Wrinkling of inhomogeneously strained thin polymer films
Author(s) -
Yu-Cheng Chen,
Alfred J. Crosby
Publication year - 2012
Publication title -
soft matter
Language(s) - English
Resource type - Journals
SCImago Journal Rank - 0.99
H-Index - 170
eISSN - 1744-6848
pISSN - 1744-683X
DOI - 10.1039/c2sm26822a
Subject(s) - materials science , elastomer , thin film , polymer , amplitude , wrinkle , polystyrene , compressibility , composite material , wavelength , instability , homogeneity (statistics) , nanotechnology , optics , mechanics , optoelectronics , physics , computer science , machine learning
Wrinkles occur due to a mechanical instability when sufficient strain is applied to an incompressible thin film attached to a deformable substrate.

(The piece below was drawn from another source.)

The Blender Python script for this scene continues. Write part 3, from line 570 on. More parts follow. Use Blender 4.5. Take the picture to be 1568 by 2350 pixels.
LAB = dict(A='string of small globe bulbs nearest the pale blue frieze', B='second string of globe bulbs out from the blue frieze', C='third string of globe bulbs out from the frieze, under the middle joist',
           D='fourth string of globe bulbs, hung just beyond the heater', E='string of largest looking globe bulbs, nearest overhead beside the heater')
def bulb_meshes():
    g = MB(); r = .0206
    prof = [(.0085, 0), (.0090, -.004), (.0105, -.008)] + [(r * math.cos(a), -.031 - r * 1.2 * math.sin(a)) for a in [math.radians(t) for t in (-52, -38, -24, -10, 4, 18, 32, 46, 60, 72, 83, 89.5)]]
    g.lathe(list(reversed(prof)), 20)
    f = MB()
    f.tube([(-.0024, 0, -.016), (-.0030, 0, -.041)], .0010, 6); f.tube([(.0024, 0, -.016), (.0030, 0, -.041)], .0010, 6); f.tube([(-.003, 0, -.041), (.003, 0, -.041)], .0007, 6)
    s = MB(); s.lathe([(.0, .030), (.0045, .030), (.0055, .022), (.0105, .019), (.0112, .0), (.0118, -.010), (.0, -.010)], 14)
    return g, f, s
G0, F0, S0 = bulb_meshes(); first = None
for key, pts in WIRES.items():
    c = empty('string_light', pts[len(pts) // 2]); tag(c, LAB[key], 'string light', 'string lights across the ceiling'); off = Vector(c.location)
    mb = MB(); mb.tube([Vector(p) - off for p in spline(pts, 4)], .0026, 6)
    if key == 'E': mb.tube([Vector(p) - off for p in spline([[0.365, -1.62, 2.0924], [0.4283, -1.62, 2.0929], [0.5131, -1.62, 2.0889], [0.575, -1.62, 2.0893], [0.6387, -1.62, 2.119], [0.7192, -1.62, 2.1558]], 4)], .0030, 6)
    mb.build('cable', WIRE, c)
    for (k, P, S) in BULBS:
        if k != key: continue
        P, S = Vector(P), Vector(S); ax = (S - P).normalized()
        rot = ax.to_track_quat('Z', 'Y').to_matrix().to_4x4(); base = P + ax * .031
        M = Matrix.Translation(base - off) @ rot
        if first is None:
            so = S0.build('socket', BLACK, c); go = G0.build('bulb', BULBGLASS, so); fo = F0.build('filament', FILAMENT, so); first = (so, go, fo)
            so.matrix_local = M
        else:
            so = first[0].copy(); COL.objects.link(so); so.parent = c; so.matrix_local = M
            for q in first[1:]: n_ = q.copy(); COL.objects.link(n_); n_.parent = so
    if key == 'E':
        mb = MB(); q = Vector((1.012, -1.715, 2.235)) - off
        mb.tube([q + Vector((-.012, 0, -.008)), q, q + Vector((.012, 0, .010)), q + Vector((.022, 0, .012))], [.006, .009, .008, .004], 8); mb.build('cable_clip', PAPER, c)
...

For wrinkles made with a polymer film supported on a soft elastomer, the amplitude is directly proportional to the wavelength and the square root of the applied strain. This dependence has been confirmed with ideal substrates where the global strain is homogeneously distributed, but the influence of strain inhomogeneity has not been considered previously. We use the contact line wrinkling technique to prepare polystyrene thin films with periodic regions of different wrinkle amplitudes, hence strains, on soft substrates. We find that an inhomogeneously strained surface approaches amplitude homogeneity globally upon the application of sufficiently large strains. We derive relationships to describe this process, providing fundamental knowledge of the wrinkling mechanism.